Rising U.S. shale oil production helps reduce the price of Brent crude, the benchmark for international oil prices. “There’s a fairly significant, long-standing relationship between spare production capacity in OPEC and what the pricing environment is for oil,” according to Energy Information Administration Administrator Adam Siemenski at a conference in May. “So the 2 million barrel per day increase in U.S. oil production that surprisingly took place over the last five years has resulted in higher OPEC spare capacity, and undoubtedly, has been a factor in why Brent oil prices are $103-$104 per barrel rather than $125-$130.” Shaving $25 off the price of Brent crude moderates prices at the pump for U.S. drivers since the price of crude oil accounts for 65 percent of the price of gasoline. It also weakens OPEC’s stranglehold over global oil markets as its member countries increasingly divide over whether OPEC should cut production to preserve prices above break-even levels.

As U.S. Adds Supplies to Global Markets, Oil Prices Mitigate

OPEC members currently produce up to 30 million barrels per day of crude oil -- about 34 percent of the world’s total oil supply. Some experts argue that OPEC’s ability to reduce this oil production enables it to offset global oil supply gains from, and to negate downward pressure on global oil prices by, rising U.S. production. But “the uneven impact of the North American supply surge makes a collective response -- such as a coordinated production cut to support prices -- more difficult” for OPEC members who are each subject to different break-even oil price levels, according to an analysis in the Wall Street Journal. “Iran, Venezuela and Algeria, who need high oil prices to cover domestic spending and offset falling production, have regularly clashed with Gulf countries led by Saudi Arabia, who have the financial strength to withstand lower prices.”

Joint Economic Committee Republican staff point out that “it is not reasonable to assume that OPEC acts only on price and not export volume, since its revenue is the product of both.” So “it is reasonable to assume that OPEC will not fully offset substantial increases in the U.S. oil supply, which means there will be downward pressure on the price.” Moreover, growing U.S. reliance “on indigenous supply and less on imports certainly can mute the impact of volatility in overseas supply” and enable the Strategic Petroleum Reserve to provide even more market protection should an oil embargo, blocked shipping lane, conflict in Syria, or other emergency raise global oil prices.

“The supply shock created by a surge in North American oil production will be as transformative to the market over the next five years as was the rise of Chinese demand over the last 15,” the International Energy Agency says. It projects that North America will provide 40 percent of new supplies, while OPEC’s contribution will slip to 30 percent.   

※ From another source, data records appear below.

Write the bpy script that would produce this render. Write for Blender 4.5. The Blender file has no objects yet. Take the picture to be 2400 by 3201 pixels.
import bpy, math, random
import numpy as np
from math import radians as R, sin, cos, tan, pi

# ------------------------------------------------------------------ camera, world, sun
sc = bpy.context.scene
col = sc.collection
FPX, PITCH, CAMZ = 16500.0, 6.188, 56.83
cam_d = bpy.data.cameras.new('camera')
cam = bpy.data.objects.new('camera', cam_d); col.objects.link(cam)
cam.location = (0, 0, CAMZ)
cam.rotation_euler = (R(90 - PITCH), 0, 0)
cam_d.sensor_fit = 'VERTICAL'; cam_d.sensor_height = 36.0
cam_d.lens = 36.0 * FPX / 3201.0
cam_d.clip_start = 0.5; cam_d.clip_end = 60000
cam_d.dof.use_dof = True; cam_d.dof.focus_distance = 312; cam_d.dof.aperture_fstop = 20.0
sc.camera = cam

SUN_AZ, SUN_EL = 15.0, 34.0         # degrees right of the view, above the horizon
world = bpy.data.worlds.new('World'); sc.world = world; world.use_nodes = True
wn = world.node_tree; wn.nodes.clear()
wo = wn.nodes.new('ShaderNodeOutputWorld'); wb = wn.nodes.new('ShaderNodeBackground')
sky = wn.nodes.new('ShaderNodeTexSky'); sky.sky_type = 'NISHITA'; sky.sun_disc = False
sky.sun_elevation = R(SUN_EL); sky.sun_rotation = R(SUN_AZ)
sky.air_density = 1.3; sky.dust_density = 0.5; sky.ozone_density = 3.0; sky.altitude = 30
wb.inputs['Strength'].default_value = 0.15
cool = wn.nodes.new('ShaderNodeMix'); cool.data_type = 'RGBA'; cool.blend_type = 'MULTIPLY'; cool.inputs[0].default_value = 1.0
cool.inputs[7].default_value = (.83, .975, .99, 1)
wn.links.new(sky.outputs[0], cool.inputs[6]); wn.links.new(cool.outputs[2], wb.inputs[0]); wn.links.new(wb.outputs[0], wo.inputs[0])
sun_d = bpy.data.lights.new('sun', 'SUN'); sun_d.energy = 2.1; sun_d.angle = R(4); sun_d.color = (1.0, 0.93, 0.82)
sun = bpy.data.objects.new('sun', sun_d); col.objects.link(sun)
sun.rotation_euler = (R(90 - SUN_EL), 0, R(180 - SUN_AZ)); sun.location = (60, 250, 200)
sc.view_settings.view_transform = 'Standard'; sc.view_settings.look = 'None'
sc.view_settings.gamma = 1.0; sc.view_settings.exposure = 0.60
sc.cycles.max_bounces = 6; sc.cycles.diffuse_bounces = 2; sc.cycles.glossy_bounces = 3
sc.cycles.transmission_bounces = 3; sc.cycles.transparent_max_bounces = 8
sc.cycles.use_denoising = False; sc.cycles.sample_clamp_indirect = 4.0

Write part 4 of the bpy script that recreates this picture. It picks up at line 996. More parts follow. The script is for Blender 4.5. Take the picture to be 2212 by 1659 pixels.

U.S. Shale Oil Revolution Creates Prosperity

America’s shale oil revolution is a bright spot in an otherwise struggling economy. Even during the weak recovery, as President Obama’s anti-growth policies led to unemployment rates of 10 percent, the shale oil industry supported 845,929 U.S. jobs. The industry contributed more than $116 billion to U.S. GDP in 2012. If developed to its full potential, it is estimated that the shale oil industry will generate 1.4 million direct, indirect, and induced U.S. jobs and almost $188 billion for the U.S. economy in 2035. Together with shale gas production, the shale oil industry will contribute more than $5.1 trillion in capital expenditures and more than $2.5 trillion in government revenues from 2012 to 2035. (An interactive map with state specific impacts of shale energy development is available here.)

The shale oil industry is just one piece -- albeit a critical one -- of the overall U.S. oil and natural gas industry, which supports more than nine million jobs and more than seven percent of U.S. GDP. According to the World Economic Forum, nine percent of all jobs created in 2011 were in the oil and gas sector. Since the beginning of 2008, jobs in oil and gas extraction alone have soared by 25 percent while total nonfarm jobs have declined by two percent.

Oil and Gas Jobs a Rare Bright Spot in Obama’s Struggling Economy

Democrats Should Join the Revolution

Despite the industry’s success and its importance to our economy, President Obama and Senate Democrats continue to block the shale oil revolution from federal lands. They have used moratoriums, “permitoriums,” and leasing plans to deny the American people billions of dollars in public revenue and thousands of jobs. On federal lands Washington controls, crude oil production was 18 percent lower in fiscal year 2012 than fiscal year 2010, when it peaked at 723 million barrels largely due to the previous Administration’s policies. Instead of embracing the shale oil revolution and the unsurpassed economic prosperity it generates, the President and Senate Democrats persist in attempts to undermine it. They continue to propose policies that would raise taxes, increase regulation, and further restrict access to oil resources on federal lands, making oil-based energy like gasoline more expensive for American consumers.

U.S. Oil Production Rises on Non-Federal Lands But Falls on Federal Lands Due to Obama Policies

Source: Congressional Research Service

America’s shale oil revolution serves as a vital tool in moderating global oil prices and blazing a path for our nation toward energy self-sufficiency. By any metric, it plays a central role in creating economic prosperity otherwise absent from the Obama economy. The President and Senate Democrats should stop restricting domestic oil production and pushing policies that will make energy less affordable. Instead, they should join Republicans in creating policies that reduce our need for foreign oil, restrain global oil prices, restore economic growth, and return Americans to work.